Design Talks: Building Community with Elementary Engineering (Collaborative Research: Andrews)

This project explores how classroom conversations can engage children in making sense of the problems that they are addressing and foregrounding ethics while making design decisions. To provide children with opportunities to engage in rich classroom conversations, the project team uses a community-based engineering curricular approach, where students address problems that affect their local school communities.

Full Description

Inclusion of engineering design activities in elementary classrooms has become increasingly common, and teachers are becoming more comfortable with the basics of teaching engineering. There is now a need and an opportunity to understand different approaches teachers can take to support students to deepen their understanding of engineering design content knowledge and engineering practices. While many existing approaches to preK-12 engineering education emphasize problem solving and the development of engineering solutions, this project also explores how classroom conversations can engage children in making sense of the problems that they are addressing and foregrounding ethics while making design decisions. To provide children with opportunities to engage in rich classroom conversations, the project team uses a community-based engineering curricular approach, where students address problems that affect their local school communities. The discussion-focused, community-based engineering curricular approach has promise in providing opportunities for children to practice sense-making and decision-making skills and also develop a perspective of care as central to engineering design work.

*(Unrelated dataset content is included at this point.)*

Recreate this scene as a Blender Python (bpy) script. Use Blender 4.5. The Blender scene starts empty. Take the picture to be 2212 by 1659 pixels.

To accomplish this project, the researchers extend an ongoing partnership with two elementary teachers to implement the discussion-rich community-based engineering curricular approach and collect video-recordings of the elementary students' engineering design conversations. The videos will be analyzed using discourse analysis to generate evidence-based theory on the characteristics and dynamics of classroom talk that support elementary students' knowledge construction in engineering design contexts, as well as theory on how teachers prompt them and elicit meaningful participation from all students. By providing additional resources and an intellectual framework for investigating and prompting meaningful disciplinary discourse in engineering design, the project will support the two partner teachers to apprentice eight of their colleagues over three years into the work of community-based engineering and design talk. This collaboration will develop resources that will support teachers and students to engage in more caring, ethical discourse around design. Specifically, the project team will create an online video library of design talk resources for grade 1-6 classroom teachers. The Design Talk website will enable elementary teachers to see distinctly different kinds of classroom conversations that make elementary engineering a site for students not just to build products, but also to build knowledge.